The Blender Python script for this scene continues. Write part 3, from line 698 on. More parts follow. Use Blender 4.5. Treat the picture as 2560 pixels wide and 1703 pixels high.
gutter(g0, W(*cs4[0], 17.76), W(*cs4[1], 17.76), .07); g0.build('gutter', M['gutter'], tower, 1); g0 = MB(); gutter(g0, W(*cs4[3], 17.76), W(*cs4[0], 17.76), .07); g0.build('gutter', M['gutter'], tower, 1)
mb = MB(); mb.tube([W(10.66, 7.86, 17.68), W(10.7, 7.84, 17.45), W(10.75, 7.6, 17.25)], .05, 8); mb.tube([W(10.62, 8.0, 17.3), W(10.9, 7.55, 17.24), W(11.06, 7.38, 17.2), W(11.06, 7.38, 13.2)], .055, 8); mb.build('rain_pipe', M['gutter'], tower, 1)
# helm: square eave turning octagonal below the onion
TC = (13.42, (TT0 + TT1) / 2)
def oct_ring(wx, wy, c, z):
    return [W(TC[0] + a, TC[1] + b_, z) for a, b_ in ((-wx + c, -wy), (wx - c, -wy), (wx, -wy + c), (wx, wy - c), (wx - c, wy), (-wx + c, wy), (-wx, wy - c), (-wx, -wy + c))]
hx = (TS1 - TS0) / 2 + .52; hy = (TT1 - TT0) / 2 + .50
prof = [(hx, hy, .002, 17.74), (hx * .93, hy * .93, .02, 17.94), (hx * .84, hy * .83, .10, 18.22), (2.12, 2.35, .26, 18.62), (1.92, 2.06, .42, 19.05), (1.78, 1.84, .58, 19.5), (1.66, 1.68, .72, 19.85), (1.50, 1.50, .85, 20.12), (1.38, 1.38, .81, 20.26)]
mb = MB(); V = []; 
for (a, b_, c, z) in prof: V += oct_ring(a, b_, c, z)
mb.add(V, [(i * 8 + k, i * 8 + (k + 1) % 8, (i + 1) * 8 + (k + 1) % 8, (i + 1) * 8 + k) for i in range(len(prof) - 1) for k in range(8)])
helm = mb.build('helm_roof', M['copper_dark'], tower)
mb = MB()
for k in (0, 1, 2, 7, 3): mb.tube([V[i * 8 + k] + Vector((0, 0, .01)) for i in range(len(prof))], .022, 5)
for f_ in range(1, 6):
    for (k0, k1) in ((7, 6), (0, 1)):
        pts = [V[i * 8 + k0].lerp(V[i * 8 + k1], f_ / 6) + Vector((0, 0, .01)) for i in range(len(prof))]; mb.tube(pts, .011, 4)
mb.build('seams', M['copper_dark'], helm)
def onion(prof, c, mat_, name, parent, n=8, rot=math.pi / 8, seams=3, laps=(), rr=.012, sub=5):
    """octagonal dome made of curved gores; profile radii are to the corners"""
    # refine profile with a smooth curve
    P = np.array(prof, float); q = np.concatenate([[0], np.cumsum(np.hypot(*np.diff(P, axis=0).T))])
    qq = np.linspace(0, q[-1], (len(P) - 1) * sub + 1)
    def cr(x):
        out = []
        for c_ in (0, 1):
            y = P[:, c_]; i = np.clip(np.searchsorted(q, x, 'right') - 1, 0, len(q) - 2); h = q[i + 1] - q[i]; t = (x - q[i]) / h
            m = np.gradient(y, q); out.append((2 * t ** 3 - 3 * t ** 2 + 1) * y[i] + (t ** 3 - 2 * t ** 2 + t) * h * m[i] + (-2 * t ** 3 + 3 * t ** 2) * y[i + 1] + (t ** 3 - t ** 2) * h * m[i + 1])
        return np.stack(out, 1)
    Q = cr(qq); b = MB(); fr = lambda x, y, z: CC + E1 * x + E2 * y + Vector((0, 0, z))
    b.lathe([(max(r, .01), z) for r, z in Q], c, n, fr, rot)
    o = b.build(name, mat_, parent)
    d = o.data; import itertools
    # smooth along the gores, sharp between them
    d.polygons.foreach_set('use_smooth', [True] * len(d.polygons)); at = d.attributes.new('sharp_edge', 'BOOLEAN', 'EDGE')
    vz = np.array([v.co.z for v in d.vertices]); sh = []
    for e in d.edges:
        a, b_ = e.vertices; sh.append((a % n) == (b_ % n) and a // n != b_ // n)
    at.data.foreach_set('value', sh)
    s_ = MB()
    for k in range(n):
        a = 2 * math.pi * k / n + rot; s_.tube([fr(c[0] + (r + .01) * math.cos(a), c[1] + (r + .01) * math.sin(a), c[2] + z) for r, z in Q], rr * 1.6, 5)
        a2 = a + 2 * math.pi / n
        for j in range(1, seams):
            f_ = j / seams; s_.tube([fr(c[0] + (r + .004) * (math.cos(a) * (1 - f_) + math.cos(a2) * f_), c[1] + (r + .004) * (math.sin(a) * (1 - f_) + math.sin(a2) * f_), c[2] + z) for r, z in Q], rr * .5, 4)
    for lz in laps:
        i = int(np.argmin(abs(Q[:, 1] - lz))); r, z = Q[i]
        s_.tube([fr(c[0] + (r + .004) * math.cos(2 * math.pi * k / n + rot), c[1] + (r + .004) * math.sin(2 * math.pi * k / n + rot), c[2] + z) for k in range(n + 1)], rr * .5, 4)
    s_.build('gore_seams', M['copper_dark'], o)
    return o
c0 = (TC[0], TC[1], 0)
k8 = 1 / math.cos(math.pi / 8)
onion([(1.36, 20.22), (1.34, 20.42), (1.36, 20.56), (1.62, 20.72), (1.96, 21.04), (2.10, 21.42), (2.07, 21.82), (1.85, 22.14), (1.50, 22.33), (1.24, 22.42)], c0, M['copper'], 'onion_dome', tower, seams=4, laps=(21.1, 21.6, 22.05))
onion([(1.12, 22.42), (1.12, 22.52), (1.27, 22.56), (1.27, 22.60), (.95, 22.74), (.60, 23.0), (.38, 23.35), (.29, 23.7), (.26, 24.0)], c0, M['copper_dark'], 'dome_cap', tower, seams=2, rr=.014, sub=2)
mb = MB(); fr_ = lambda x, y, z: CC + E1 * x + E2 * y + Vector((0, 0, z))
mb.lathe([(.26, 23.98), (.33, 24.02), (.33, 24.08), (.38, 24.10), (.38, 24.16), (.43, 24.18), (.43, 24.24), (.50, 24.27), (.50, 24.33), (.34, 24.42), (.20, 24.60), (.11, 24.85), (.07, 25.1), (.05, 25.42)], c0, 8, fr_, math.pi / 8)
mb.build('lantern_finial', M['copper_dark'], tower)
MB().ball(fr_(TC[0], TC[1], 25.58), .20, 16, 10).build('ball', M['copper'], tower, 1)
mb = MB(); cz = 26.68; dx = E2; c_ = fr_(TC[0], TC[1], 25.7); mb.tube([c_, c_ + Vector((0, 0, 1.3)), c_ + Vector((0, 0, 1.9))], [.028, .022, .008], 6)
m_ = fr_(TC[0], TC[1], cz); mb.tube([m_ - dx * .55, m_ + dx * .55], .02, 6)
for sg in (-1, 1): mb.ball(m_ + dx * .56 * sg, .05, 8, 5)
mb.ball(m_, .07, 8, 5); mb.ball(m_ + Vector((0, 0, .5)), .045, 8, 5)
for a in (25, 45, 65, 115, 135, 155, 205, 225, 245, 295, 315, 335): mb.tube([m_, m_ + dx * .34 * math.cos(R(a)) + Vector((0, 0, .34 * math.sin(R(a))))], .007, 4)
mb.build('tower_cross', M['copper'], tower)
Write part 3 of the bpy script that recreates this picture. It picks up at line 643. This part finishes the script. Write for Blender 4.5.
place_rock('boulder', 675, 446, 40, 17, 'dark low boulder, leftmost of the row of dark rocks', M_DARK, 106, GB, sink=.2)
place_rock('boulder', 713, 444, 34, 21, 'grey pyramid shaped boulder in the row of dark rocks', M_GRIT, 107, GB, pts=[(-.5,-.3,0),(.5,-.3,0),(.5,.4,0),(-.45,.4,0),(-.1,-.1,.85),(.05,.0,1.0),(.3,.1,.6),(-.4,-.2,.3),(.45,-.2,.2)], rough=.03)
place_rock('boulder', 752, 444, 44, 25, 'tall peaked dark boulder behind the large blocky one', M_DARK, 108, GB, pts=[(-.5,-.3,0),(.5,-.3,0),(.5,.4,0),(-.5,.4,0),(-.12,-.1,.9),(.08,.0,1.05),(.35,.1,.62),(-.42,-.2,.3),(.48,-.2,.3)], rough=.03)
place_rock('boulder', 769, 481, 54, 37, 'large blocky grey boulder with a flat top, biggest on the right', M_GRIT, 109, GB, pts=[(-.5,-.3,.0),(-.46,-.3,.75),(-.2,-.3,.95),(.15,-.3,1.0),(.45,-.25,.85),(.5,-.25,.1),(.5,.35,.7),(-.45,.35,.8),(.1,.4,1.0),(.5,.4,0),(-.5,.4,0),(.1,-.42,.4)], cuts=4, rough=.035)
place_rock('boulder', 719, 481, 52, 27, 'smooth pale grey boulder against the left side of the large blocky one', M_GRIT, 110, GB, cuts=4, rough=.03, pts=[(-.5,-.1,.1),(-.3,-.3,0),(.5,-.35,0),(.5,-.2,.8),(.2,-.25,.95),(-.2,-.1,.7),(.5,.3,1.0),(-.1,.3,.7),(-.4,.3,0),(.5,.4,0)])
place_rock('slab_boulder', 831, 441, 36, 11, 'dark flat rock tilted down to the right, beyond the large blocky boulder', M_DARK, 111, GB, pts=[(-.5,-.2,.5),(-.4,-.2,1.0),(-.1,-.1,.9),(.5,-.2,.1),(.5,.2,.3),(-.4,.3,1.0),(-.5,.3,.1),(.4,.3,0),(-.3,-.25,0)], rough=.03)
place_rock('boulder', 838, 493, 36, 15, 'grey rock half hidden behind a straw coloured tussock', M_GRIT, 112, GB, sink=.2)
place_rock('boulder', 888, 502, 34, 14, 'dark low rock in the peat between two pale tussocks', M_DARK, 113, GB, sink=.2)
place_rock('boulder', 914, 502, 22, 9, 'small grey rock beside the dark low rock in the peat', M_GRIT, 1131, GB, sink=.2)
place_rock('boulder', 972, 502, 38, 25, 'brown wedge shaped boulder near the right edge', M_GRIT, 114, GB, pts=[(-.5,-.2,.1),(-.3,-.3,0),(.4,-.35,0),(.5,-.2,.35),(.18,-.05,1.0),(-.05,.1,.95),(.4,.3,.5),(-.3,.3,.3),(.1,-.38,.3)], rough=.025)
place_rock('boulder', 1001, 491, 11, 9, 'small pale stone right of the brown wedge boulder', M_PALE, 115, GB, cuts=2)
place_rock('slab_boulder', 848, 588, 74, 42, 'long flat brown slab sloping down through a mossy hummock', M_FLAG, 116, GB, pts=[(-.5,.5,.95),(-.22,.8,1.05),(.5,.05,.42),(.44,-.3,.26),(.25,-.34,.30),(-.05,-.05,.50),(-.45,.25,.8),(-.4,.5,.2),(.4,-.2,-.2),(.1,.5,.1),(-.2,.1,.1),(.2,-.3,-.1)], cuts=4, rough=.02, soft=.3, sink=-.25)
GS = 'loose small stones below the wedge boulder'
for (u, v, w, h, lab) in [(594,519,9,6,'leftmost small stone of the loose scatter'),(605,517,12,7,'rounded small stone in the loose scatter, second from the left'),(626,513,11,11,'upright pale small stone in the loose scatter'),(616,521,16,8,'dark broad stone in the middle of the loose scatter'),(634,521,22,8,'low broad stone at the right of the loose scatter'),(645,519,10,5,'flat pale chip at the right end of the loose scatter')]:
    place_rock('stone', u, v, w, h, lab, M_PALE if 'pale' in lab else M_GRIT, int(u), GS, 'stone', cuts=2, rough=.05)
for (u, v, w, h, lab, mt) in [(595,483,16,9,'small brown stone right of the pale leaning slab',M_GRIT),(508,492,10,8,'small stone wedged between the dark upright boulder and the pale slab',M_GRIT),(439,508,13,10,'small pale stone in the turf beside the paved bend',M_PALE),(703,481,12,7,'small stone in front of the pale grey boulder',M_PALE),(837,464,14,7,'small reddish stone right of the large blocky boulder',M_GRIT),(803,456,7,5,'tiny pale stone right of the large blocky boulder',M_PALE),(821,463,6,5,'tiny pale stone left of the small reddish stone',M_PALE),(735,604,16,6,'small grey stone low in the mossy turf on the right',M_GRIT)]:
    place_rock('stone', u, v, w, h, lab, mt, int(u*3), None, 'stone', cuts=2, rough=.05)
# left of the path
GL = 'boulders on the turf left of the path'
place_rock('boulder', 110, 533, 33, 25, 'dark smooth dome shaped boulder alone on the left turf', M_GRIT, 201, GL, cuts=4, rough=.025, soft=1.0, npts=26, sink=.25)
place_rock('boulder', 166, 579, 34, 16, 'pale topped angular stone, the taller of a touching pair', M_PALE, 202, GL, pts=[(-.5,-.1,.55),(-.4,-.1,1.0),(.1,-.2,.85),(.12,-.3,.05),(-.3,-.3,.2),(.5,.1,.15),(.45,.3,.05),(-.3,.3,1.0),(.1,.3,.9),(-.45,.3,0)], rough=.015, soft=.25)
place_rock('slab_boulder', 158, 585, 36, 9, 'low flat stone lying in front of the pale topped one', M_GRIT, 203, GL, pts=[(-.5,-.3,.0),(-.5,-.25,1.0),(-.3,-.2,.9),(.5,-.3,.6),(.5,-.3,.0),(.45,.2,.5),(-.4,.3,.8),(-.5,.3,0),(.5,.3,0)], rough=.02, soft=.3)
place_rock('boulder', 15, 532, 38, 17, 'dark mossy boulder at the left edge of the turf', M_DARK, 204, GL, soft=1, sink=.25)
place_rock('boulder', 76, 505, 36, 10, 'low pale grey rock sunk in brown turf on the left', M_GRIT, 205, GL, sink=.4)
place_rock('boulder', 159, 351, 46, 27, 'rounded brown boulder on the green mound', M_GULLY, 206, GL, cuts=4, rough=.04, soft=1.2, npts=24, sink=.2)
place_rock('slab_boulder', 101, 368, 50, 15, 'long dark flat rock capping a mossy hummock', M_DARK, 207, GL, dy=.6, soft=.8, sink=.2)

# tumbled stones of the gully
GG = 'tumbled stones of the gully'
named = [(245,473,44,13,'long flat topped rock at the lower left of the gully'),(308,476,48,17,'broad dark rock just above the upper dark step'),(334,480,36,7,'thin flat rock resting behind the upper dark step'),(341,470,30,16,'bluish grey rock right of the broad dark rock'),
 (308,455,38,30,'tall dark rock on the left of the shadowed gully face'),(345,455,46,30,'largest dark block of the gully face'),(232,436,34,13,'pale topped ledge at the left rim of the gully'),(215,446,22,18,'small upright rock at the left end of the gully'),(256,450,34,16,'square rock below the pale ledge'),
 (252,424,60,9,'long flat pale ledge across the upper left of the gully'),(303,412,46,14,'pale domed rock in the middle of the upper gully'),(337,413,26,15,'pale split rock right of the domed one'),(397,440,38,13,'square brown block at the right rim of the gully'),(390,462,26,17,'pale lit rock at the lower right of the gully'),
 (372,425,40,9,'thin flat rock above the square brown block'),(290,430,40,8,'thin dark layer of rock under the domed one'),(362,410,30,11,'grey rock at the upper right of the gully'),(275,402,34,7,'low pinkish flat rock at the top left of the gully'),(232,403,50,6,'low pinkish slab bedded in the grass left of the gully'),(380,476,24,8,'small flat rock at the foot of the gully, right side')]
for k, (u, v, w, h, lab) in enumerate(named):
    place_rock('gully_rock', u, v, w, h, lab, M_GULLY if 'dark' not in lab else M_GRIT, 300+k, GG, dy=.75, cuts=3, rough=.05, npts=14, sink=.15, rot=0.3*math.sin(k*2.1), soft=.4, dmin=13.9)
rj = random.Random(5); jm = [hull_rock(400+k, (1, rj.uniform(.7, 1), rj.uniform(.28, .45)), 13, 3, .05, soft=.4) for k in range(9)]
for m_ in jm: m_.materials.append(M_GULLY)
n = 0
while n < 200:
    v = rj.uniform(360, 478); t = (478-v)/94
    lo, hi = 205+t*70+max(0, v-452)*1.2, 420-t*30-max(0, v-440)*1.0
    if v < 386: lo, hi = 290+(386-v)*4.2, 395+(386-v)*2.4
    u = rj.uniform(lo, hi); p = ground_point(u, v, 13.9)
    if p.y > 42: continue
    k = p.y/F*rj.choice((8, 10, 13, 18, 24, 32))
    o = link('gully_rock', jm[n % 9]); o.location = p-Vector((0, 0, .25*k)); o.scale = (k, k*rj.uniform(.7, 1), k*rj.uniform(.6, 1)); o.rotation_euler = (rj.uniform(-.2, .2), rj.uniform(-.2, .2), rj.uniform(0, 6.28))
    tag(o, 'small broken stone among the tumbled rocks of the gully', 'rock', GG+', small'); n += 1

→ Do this
Read through the entries and copy each line in which "Write" appears.

→ Task result
The Blender Python script for this scene continues. Write part 3, from line 698 on. More parts follow. Use Blender 4.5. Treat the picture as 2560 pixels wide and 1703 pixels high.
Write part 3 of the bpy script that recreates this picture. It picks up at line 643. This part finishes the script. Write for Blender 4.5.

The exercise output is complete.